In this town there is a public recreation ground within a neat enclosure, where ladies promenade in the afternoon to inhale the fresh air, or exhibit the latest thing in bonnets, for Russians don't care much for air or exercise. Some retired nooks there are in the enclosure, suggestive of love-making at a more genial season, but they looked dreary enough in September, with a hard frost on the ground, and snow on the neighbouring hills. The whole goes by the name of "the garden," and in the three short months of summer it may possibly show something to justify this appellation. The mere attempt at gardening under such difficulties as a Siberian climate imposes, is creditable to the enterprise of the Kiachtaites, and it were much to be wished that the sun would shine on their efforts. The severity of the weather drives those who have a taste for flowers to cultivate them in their houses, which they do very successfully. Many of their rooms are like greenhouses, furnished round with large flowering shrubs in pots, very pleasant to the eye, whatever may be the effect of so much vegetation on human health. The plants are put out into gardens during the short summer, and withdrawn to the warm rooms when the chill winds give notice that winter is near.
The climate of Kiachta is very cold in winter, and pretty hot in summer. The air is very dry, soil sandy, and little or no rain or snow falls. It lies in lat. 50° 15', and at an elevation of 2200 feet above the sea.
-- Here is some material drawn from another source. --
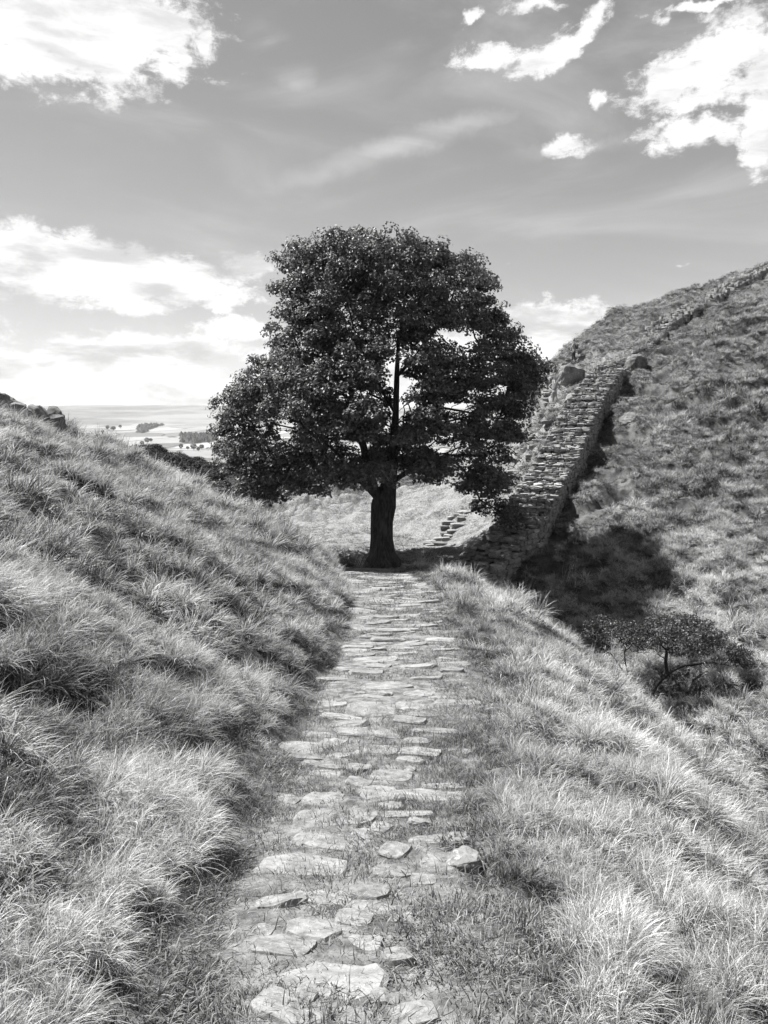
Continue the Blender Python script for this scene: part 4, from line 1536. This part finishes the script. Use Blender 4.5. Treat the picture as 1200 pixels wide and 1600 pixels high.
# --- the leaning hawthorn in the hollow
hrng = np.random.RandomState(11)
hx_, hy_ = 8.09, 21.63
hz_ = H(hx_, hy_) - .1
HN = [(0, 0, -.2), (.02, 0, .15), (.22, 0, .55), (.5, 0, .8), (.8, .05, 1.0), (1.1, .05, 1.08), (1.5, .1, 1.1)]
nodes = [np.array(q, float) for q in HN]; par = [-1] + list(range(len(HN) - 1))
limb(1, [(-.2, .05, .28), (-.27, .1, .5), (-.1, .15, .62), (0.0, .2, .72), (.3, .3, .74)])
limb(1, [(-.4, -.1, .3), (-.72, -.2, .7), (-1.0, -.2, 1.1), (-1.25, -.2, 1.45)])
limb(13, [(-.9, -.3, 1.35), (-.92, -.3, 1.6)]) if len(nodes) > 14 else None
limb(3, [(.4, -.1, 1.2), (.38, -.2, 1.6)])
limb(1, [(.3, -.2, .05), (.5, -.3, .02), (.95, -.4, .0), (1.4, -.5, -.1), (1.85, -.5, -.08)])
limb(6, [(1.9, .1, 1.12), (2.3, .1, 1.05), (2.75, .1, .75)])
HL = [(-1.97, 2.15, .26), (-1.63, 1.86, .36), (-1.3, 2.25, .38), (-.85, 2.1, .5), (-.35, 1.85, .5), (.1, 1.7, .5), (-.1, 2.1, .4), (.56, 2.1, .5), (1.0, 2.3, .48), (1.45, 2.15, .5),
      (1.1, 1.75, .5), (1.7, 1.7, .5), (2.15, 1.6, .45), (2.6, 1.35, .4), (2.9, 1.15, .3), (.75, .25, .28), (1.2, .25, .34), (1.6, .4, .36), (1.8, .0, .36), (2.25, -.05, .38), (2.4, -.5, .36), (2.8, .45, .25),
      (.5, 1.65, .4), (2.1, -.3, .3), (3.1, 1.0, .25)]
hl_ = []
for x, z, r_ in HL:
    for dy in ((-.75, .05, .85) if r_ > .36 else (-.2, .35)):
        if hrng.uniform() < .88:
            hl_.append((np.array([x + hrng.normal(0, .12), dy + hrng.normal(0, .12), z + .16 + hrng.normal(0, .08) - .12 * abs(dy)]), r_ * hrng.uniform(.7, 1.0)))
tg = [p + np.array([0, 0, -.12]) for p, r_ in hl_] + [p + hrng.normal(0, 1, 3) * r_ * np.array([.5, .5, .25]) for p, r_ in hl_ for _ in range(5)]
hn, hp, he = grow(nodes, par, tg, .25, .16, .32, rng=hrng, up=.08)
hr = radii(hn, hp, .0055, 2.15)
hr = np.minimum(hr * np.where(hr > .03, 1.5, 1.0), .17)
haw = link('hawthorn_tree', None, loc=(hx_, hy_, hz_))
tag(haw, 'small gnarled wind-bent thorn tree with a flat crown in the hollow right of the path', 'tree')
mainh = [i for i in range(1, 7)]
link('trunk', trunk_mesh(hn[:7], np.maximum(hr[:7], .05), 'thorn_trunk', M_THORN, 12, (3, .2), .14), haw)
top_of = {}
for i in range(7, len(hn)):
    top_of[i] = i if hp[i] < 7 else top_of[hp[i]]
groups = {}
for i, g in top_of.items():
    groups.setdefault(g, []).append(i)
small = []
for g, idl in groups.items():
    if hr[g] < .035:
        small += idl
        continue
    v, f = tubes(hn, hp, hr, idl, 7, .12)
    link('branch', mesh_np('thorn_branch', v, f, M_THORN, True), haw)
if small:
    v, f = tubes(hn, hp, hr, small, 5, .05)
    tag(link('twigs', mesh_np('thorn_twigs', v, f, M_THORN, True), haw), kind='stuff')
C = []; Nn = []
for p, r_ in hl_:
    m = int(640 * (r_ / .45) ** 2)
    q = hrng.normal(0, 1, (m, 3)); q /= np.linalg.norm(q, axis=1, keepdims=True)
    q *= (hrng.uniform(.2, 1.0, m) ** .5)[:, None] * (1 + .3 * gnoise(q[:, 0] * 2.5 + p[0], q[:, 1] * 2.5 + q[:, 2] * 2, 3))[:, None]
    q *= np.array([r_ * 1.05, r_ * 1.05, r_ * .42])
    C.append(p + q); Nn.append(q / r_ + np.array([0, 0, .6]) + hrng.normal(0, .6, (m, 3)))
C = np.concatenate(C); Nn = np.concatenate(Nn)
v, f, tone = leaves(hrng, C, Nn, .055)
tag(link('crown', mesh_np('thorn_crown', v, f, M_HAWL, False, {'tone': tone}), haw), kind='stuff')
print('thorn leaves', len(C))


# --- heather on the shoulder to the left, beyond the near slope
def bush(rng, n, r, h, size):
    q = rng.normal(0, 1, (n, 3)); q /= np.linalg.norm(q, axis=1, keepdims=True)
    q[:, 2] = np.abs(q[:, 2]); q *= (rng.uniform(.4, 1, n) ** .5)[:, None] * np.array([r, r, h])
    v, f, t = leaves(rng, q, q / np.array([r, r, h]) + np.array([0, 0, .5]) + rng.normal(0, .5, (n, 3)), size)
    return v, [f], {'tone': t}


fam_heath = family('heather_bush', None, [(bush(hrng, 260, .55, .38, .09), M_HEATH) for _ in range(4)])
x = hrng.uniform(-24, -8, 5200); y = hrng.uniform(41, 66, 5200)
k = (heathness(x, y) > hrng.uniform(.2, .9, len(x))) & (fbm(x * .35, y * .35, 150, 2) > -.28)
lay('heather', x[k], y[k], fam_heath, 4, hrng.uniform(.6, 1.3, k.sum()), hrng, 9, 4, 0)
# rushes and dark weeds: single plants one can tell apart on the near left skyline
fam_dummy = None

# --- the valley: scattered trees, each its own thing, and two plantations
M_FTRUNK = bark_mat('far_bark', .05, .09, .5)
far_variants = []
for i in range(5):
    n = 420
    q = hrng.normal(0, 1, (n, 3)); q /= np.linalg.norm(q, axis=1, keepdims=True)
    q *= (hrng.uniform(.3, 1, n) ** .5)[:, None] * (1 + .28 * gnoise(q[:, 0] * 1.8 + i * 9, q[:, 1] * 1.8 + q[:, 2] * 2, 4))[:, None]
    q *= np.array([4.2, 4.2, 3.6]) * hrng.uniform(.85, 1.15, 3)
    q[:, 2] += 5.4
    v, f, t = leaves(hrng, q, q - np.array([0, 0, 5]) + hrng.normal(0, 2, (n, 3)), 1.1)
    cr = mesh_np('far_crown', v, f, M_FARTREE, False, {'tone': t})
    a = np.arange(6) / 6 * 2 * np.pi
    tv = np.concatenate([np.stack([np.cos(a) * r_, np.sin(a) * r_, np.full(6, z)], -1) for r_, z in ((.45, -1), (.32, 2), (.2, 5.5))])
    I = np.arange(18).reshape(3, 6)
    tf = np.stack([I[:-1], np.roll(I[:-1], -1, 1), np.roll(I[1:], -1, 1), I[1:]], -1).reshape(-1, 4)
    far_variants.append((cr, mesh_np('far_trunk', tv, tf, M_FTRUNK)))
FT = [  # x, y, scale, label
    (-520, 1596, 1.10, 'tree standing alone left of the pair above the valley hedge line'),
    (-559, 1753, 1.35, 'taller tree of the pair in the valley left of the big tree'),
    (-572, 1823, 1.00, 'shorter tree of the pair in the valley left of the big tree'),
    (-386, 1411, 1.00, 'round dark tree on the valley floor above the heathery shoulder'),
    (-366, 1383, 0.70, 'bush beside the round dark tree on the valley floor'),
    (-332, 1327, 0.80, 'low wide bush by the field edge in the valley'),
    (-349, 1361, 1.20, 'broad dark tree at the field edge in the middle of the valley'),
    (-339, 1381, 1.05, 'tree touching the broad dark tree at the valley field edge'),
    (-289, 1260, 0.80, 'first small bush right of the broad tree along the valley hedge'),
    (-276, 1225, 1.00, 'medium tree along the bright field in the valley'),
    (-263, 1194, 0.75, 'bush halfway along the bright field in the valley'),
    (-250, 1170, 0.70, 'small bush nearest the big tree by the bright field'),
    (-295, 1376, 1.10, 'tree at the top edge of the bright valley field'),
    (-283, 1380, 0.90, 'second tree at the top edge of the bright valley field'),
    (-188, 927, 1.15, 'large tree low down in the valley just left of the big tree crown'),
    (-961, 2588, 1.50, 'leftmost of the small trees far off in the pale valley'),
    (-935, 2560, 1.20, 'second of the small trees far off in the pale valley from the left'),
    (-915, 2521, 1.70, 'third and largest of the small trees far off in the pale valley'),
    (-950, 2682, 1.30, 'rightmost of the small trees far off in the pale valley'),
]
for i, (x, y, s_, lb) in enumerate(FT):
    cr, tk = far_variants[i % 5]
    r_ = link('valley_tree', None, loc=(x, y, H(x, y)), rot=(0, 0, i * 1.3), scale=(s_ * 1.15,) * 3)
    tag(r_, lb, 'tree', 'scattered trees in the valley')
    link('crown', cr, r_); link('trunk', tk, r_)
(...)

The population is reputed to be healthy, and old people of eighty and upwards are as lively as crickets. The houses are very comfortable, so far at least as warmth constitutes comfort, and in severe climates it is undoubtedly the first essential. The massive wooden walls well caulked with moss, which is said to be better and more lasting than oakum, are well adapted to exclude cold. They have all double windows a few inches apart, with the space between filled with cotton wool along the sill. The rooms are heated by large closed stoves or ovens, which are used for cooking as well as warming the house. In general, one stove is made to heat several rooms, being built into the corner presenting one face to each apartment. The great drawback in all this is the absolute want of ventilation, which was to us very trying and disagreeable, but the Russians are accustomed to live in health in the close stuffy atmosphere of their houses. The temperature of their rooms is kept up to about + 16° Reaumur (68° Fahrenheit), and varies but little from that range. They use a great deal of firewood, which is cheap in the neighbourhood of those vast primæval forests, and in the yards of Kiachta immense stores of this fuel are piled up for winter use.